The new toy is always the one that draws the attention. Horn will have plenty of that. Asked if it's realistic that a true freshman who showed up on campus in June could see the field, Hamdan said "absolutely."

"There's a high level of talent there," Drinkwitz said. "He's got arm talent, sees the field. He's just going to have to pick up the speed of the game, pick up the X's and O's."

Just minutes before talking about Horn, Drinkwitz was asked about Abraham and noted that there is no substitute for experience. Abraham has that in spades.

"Just because you know, still you have to execute," Drinkwitz said. "It's always going to come down to execution."

It is the story that will dominate every day for the next four weeks. What's it like for those involved in making the decision and those impacted by it?

"Exciting could be a word you could use," Hamdan said. "Excitement, stress, you know, it's all part of the profession."
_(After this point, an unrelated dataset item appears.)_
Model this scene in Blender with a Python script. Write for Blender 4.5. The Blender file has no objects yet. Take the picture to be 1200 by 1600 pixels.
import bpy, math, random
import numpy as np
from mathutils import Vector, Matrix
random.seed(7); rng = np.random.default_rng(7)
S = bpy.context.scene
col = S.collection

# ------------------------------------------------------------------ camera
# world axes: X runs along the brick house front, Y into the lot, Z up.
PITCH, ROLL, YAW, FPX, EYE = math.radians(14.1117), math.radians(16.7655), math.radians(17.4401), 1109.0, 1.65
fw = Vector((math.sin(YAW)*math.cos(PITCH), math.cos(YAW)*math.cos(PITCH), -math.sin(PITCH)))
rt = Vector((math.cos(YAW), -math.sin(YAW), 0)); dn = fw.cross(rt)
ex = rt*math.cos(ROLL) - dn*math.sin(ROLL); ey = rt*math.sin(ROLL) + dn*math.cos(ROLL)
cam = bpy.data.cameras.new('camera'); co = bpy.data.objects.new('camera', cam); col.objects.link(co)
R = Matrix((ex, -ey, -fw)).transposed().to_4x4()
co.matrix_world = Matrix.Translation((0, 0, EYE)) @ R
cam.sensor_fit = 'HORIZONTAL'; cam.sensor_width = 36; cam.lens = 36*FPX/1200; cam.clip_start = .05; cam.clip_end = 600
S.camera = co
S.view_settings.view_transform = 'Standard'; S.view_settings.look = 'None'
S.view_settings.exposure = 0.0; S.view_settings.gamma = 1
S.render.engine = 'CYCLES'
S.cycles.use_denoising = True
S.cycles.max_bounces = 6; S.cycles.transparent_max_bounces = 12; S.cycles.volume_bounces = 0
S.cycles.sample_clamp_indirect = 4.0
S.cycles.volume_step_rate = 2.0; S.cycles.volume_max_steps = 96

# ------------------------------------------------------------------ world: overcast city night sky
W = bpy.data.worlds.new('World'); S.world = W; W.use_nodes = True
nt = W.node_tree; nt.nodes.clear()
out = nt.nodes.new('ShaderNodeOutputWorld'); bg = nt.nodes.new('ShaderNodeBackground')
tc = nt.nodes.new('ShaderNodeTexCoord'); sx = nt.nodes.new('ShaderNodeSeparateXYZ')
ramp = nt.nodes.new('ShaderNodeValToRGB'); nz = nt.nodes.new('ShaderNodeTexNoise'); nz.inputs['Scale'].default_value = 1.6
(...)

"For me, it's business," Cook said. "It's a competition. You don't get opportunities like this very often."

Drinkwitz at one point Monday used the word invigorating. Ultimately, he's the one that will make the decision. But he isn't limiting himself. He may not even make a singular choice.

"My goal is to help us win," Drinkwitz said. "If we feel like in the first game we need to play multiple people at quarterback, that's what we'll do. If we feel like it will give us the best advantage to play with one quarterback, we'll play with one. We're not here to make everybody happy. This isn't happiness camp, it's not Club Med, this ain't participation trophy. It's about winning."

Regardless of how they get there and who leads them.